Similarly, for Marx the socialist revolution means the end of the history of class struggle – which for Marx is the end of pre-history. Kojève, by contrast, emphasises revolution itself as the end of history. “Marx,” Kojève maintains, “takes up … this Hegelian theme” in Capital Vol. III Chapter 48. “History properly speaking, where men (‘classes’) struggle between themselves for recognition and struggle against Nature through work,” is for Marx “called the realm of necessity by Marx; beyond is situated the realm of freedom where men, recognising eachother mutually without reserve, no longer struggle and work as little as possible (nature being definitively subjugated)”. Kojève, unsurprisingly, mentions recognition first and foremost – but what does Marx actually say?

In fact, the realm of freedom actually begins only where labour which is determined by necessity and mundane considerations ceases; thus, in the very nature of things it lies beyond the sphere of actual material production. … Beyond [necessity] begins that development of human energy which is an end in itself, the true realm of freedom, which, however, can blossom forth only with this realm of necessity as its basis.

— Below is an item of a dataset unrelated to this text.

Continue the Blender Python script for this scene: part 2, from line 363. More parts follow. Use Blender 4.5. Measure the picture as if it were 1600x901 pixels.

The shortening of the working day is its basic prerequisite.

Far from ‘recognition’ being the ‘key idea’ of this summary, and prior to work, Marx flatly says that the “realm of freedom” begins only where “labour which is determined by necessity … ceases”. Freedom, for Marx, begins not simply with the suppression of the master, but with going beyond work determined by material necessity. But if work is determined by necessity, it is not something simply imposed by the master as an objectification of recognition. For Marx, production is primary; for Kojève it is secondary. Hyppolite (a left Hegelian with marxisant tendencies): “the struggle for life and death … is the root of history for Hegel, while the exploitation of man by man is only a consequence of it, this consequence serving on the other hand as Marx’s point of departure.”

This can be demonstrated by reference to the epigram Kojève cites as his introduction to his own Introduction. (“Hegel … grasps labour as the essence of man”.) In Marx’s text, however, the ‘dot dot dot’ is filled by a crucial qualification: “Hegel’s standpoint is that of modern political economy. He grasps labour as the essence of man – man’s essence in the act of proving itself: he sees only the positive, not the negative side of labour … The only labour which Hegel knows and recognises is abstractly mental labour … he is therefore able to present his philosophy as the philosophy”. Hegel, then, not only draws on political economy – and does not simply “grasp labour as the essence of man” – but one-sidedly understands this by reducing labour to thought. This flatly contradicts Kojève’s assertion that the “recognition” arising from the “master-slave” dialectic is the “key idea” in Hegel, and that this (materialist) side “determines the whole of Marx’s thought”.